Hysteria over Islamic center plays into extremists’ hands

‘Islam is peace. These terrorists don’t represent peace. They represent evil and war.” Those simple, eloquent words made it clear what the United States hoped to avoid in the wake of the 9/11 terror attacks: a religious war that would fulfill Osama bin Laden’s dreams. And those sentences came not from some liberal peacenik, but from then-President George W. Bush, in the immediate aftermath of the attack.

Nine years later, Park51, the proposed Islamic cultural center two blocks from Ground Zero, should be a potent symbol of Bush’s sage words. Intended as a 13-story complex with a prayer room, auditorium, restaurant, and gym, it could serve as an example of religious tolerance in the post-9/11 world, a message that Al Qaeda’s attempts to pit the West against Muslims have failed.

Unfortunately, some politicians and activist groups have instead reacted to the proposal in a manner that plays directly into the extremists’ hands.

On her Twitter feed, Sarah Palin encouraged “peaceful Muslims” to “pls refudiate” the planned community center, as though there were something warlike about it. And Newt Gingrich wrote that there “should be no mosque near Ground Zero in New York so long as there are no churches or synagogues in Saudi Arabia,” apparently implying that the United States should adopt the less-than-pluralistic Saudi take on religious tolerance.

More surprisingly, the Anti-Defamation League stood with the Palin-Gingrich contingent. While acknowledging that some of the people opposing Park51 are bigots, the league insisted that “building an Islamic Center in the shadow of the World Trade Center will cause some [9/11] victims more pain — unnecessarily — and that is not right.”

Abe Foxman, the ADL director, suggested that 9/11 families were like Holocaust survivors. But the comparison isn’t apt. The German government did indeed exterminate Jews. Islam, as a religion, did not carry out the 9/11 attacks.

The simple fact is there’s nothing threatening about the proposed Islamic center, which is being spearheaded by Feisal Abdul Rauf, one of the most respected moderate Muslim leaders in the country.
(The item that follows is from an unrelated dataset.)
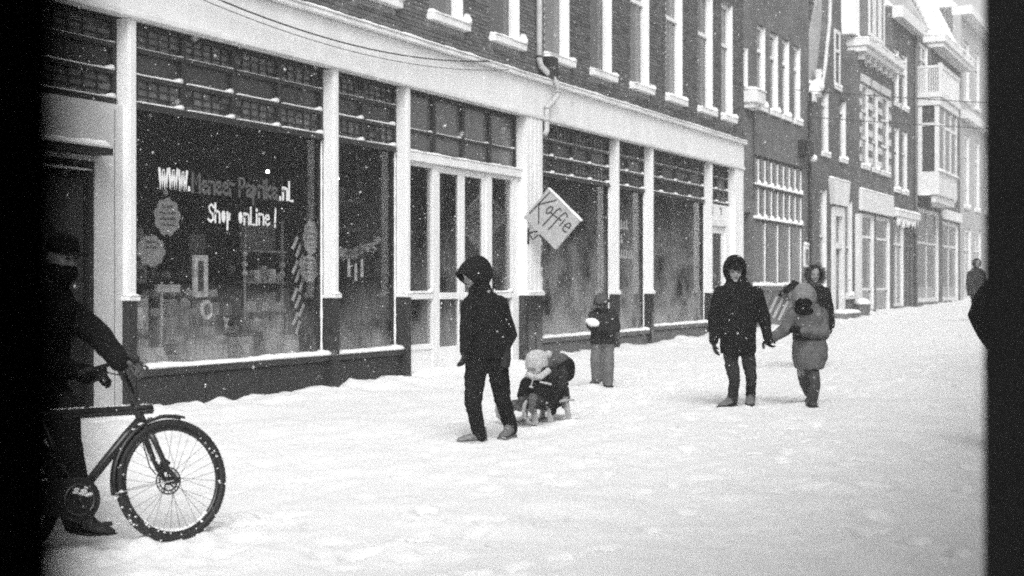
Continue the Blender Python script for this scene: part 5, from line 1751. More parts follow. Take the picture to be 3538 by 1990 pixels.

And given that a strip club, a sex shop, and an off-track betting office all exist near Ground Zero, the “hallowed ground” argument rings hollow.

All New Yorkers — and all Bostonians, who also experienced the pain of the 9/11 attacks — should accept the Islamic center as a way of validating what Bush and most other Americans know in their hearts: 9/11 was a brutal crime by extremists, not the expression of the true beliefs of Islam.